Hon. Amy Nechtem Receives National 2021 Department of Health and Human Services Award

Written by National Association of Women Judges|September 27, 2021|News

Jennifer Donahue/Erika Gully-Santiago 

August 6, 2021 

Juvenile Court Chief Justice Amy Nechtem Receives National 2021 Department of Health and Human Services Champion Award for Judicial Leadership 

BOSTON, MA – On July 28, the U.S. Department of Health and Human Services Administration for Children and Families awarded Juvenile Court Chief Justice Amy Nechtem the 2021 Children’s Bureau Champion Award. The award was officially announced during the 22nd National Conference on Child Abuse and Neglect, which was held virtually this year. 

The award recognized Chief Justice Nechtem for her persistent service on behalf of children, youth, young adults, and families, and for demonstrating an outstanding commitment to building community capacity and ensuring multi-disciplinary and cross-sector collaboration to develop a child and family well-being system that is dynamic, responsive, and differentiated based on community and individual needs. 

“During my six years as chief justice, I have been working toward a change of judicial practice in child welfare cases in Massachusetts. Together with my team we launched Pathways, using a multidisciplinary approach inclusive of all child serving stakeholders,” said Chief Justice Nechtem. “Pathways has become a national model of practice for differentiated case management of these very complex cases. At the heart of each case is a vulnerable child waiting for a permanent, stable home.” 
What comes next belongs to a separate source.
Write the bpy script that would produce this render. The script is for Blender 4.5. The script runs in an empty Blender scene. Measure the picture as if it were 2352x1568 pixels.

“I am honored to receive this award, which celebrates our work and leadership in Massachusetts on Pathways and other innovative programs, and our commitment and passion of purpose to achieve the best possible outcomes for children while strengthening families,” Chief Justice Nechtem said. 

The Juvenile Court has also implemented the Massachusetts Child Welfare Resource Mapping Model, the first in the nation supported by the National Center for State Courts and the Casey Family Foundation. With a focus on prevention and intervention, the new model focuses on changing the trajectory of youth and families already in the court system – to disrupt generational child welfare, food insecurity, homelessness, substance abuse disorders, and to support mental health challenges and educational stability by identifying resources available in their communities. 

Chief Justice Nechtem has served on the Juvenile Court since 2001, and as Chief Justice since July 30, 2014. Before her appointment as Chief Justice, she served as Associate Justice of the Essex County Juvenile Court. Prior to her appointment to the bench, she served as an Assistant District Attorney in Suffolk County where she handled child abuse cases.  

The Juvenile Court oversees civil and criminal matters statewide involving children including youthful offender, care and protection, and delinquency cases. It is comprised of eleven divisions with 42 authorized statewide judicial positions.